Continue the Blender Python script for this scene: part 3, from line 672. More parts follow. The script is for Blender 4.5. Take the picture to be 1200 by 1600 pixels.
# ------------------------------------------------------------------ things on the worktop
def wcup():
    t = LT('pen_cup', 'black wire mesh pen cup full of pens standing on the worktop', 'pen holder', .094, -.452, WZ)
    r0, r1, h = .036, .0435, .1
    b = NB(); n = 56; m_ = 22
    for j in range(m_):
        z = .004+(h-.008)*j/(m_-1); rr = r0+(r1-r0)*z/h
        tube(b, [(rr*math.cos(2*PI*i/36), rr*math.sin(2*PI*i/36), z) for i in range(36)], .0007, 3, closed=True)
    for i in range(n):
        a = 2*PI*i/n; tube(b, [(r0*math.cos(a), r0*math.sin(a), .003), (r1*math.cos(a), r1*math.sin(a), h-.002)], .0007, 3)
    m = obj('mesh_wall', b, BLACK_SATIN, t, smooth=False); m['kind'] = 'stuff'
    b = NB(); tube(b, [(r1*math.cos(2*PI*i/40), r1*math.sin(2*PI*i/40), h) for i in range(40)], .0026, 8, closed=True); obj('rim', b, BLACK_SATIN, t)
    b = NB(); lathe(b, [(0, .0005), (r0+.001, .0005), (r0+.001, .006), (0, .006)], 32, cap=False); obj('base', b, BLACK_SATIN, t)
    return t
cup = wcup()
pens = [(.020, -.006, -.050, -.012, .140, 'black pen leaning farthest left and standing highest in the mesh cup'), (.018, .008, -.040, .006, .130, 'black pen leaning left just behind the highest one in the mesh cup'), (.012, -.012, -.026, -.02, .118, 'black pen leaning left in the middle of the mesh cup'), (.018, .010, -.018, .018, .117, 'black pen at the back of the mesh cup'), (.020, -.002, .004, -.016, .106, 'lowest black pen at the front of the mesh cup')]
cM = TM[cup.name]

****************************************

Copy out the full listing exactly.

*Result below*:
Continue the Blender Python script for this scene: part 3, from line 672. More parts follow. The script is for Blender 4.5. Take the picture to be 1200 by 1600 pixels.
# ------------------------------------------------------------------ things on the worktop
def wcup():
    t = LT('pen_cup', 'black wire mesh pen cup full of pens standing on the worktop', 'pen holder', .094, -.452, WZ)
    r0, r1, h = .036, .0435, .1
    b = NB(); n = 56; m_ = 22
    for j in range(m_):
        z = .004+(h-.008)*j/(m_-1); rr = r0+(r1-r0)*z/h
        tube(b, [(rr*math.cos(2*PI*i/36), rr*math.sin(2*PI*i/36), z) for i in range(36)], .0007, 3, closed=True)
    for i in range(n):
        a = 2*PI*i/n; tube(b, [(r0*math.cos(a), r0*math.sin(a), .003), (r1*math.cos(a), r1*math.sin(a), h-.002)], .0007, 3)
    m = obj('mesh_wall', b, BLACK_SATIN, t, smooth=False); m['kind'] = 'stuff'
    b = NB(); tube(b, [(r1*math.cos(2*PI*i/40), r1*math.sin(2*PI*i/40), h) for i in range(40)], .0026, 8, closed=True); obj('rim', b, BLACK_SATIN, t)
    b = NB(); lathe(b, [(0, .0005), (r0+.001, .0005), (r0+.001, .006), (0, .006)], 32, cap=False); obj('base', b, BLACK_SATIN, t)
    return t
cup = wcup()
pens = [(.020, -.006, -.050, -.012, .140, 'black pen leaning farthest left and standing highest in the mesh cup'), (.018, .008, -.040, .006, .130, 'black pen leaning left just behind the highest one in the mesh cup'), (.012, -.012, -.026, -.02, .118, 'black pen leaning left in the middle of the mesh cup'), (.018, .010, -.018, .018, .117, 'black pen at the back of the mesh cup'), (.020, -.002, .004, -.016, .106, 'lowest black pen at the front of the mesh cup')]
cM = TM[cup.name]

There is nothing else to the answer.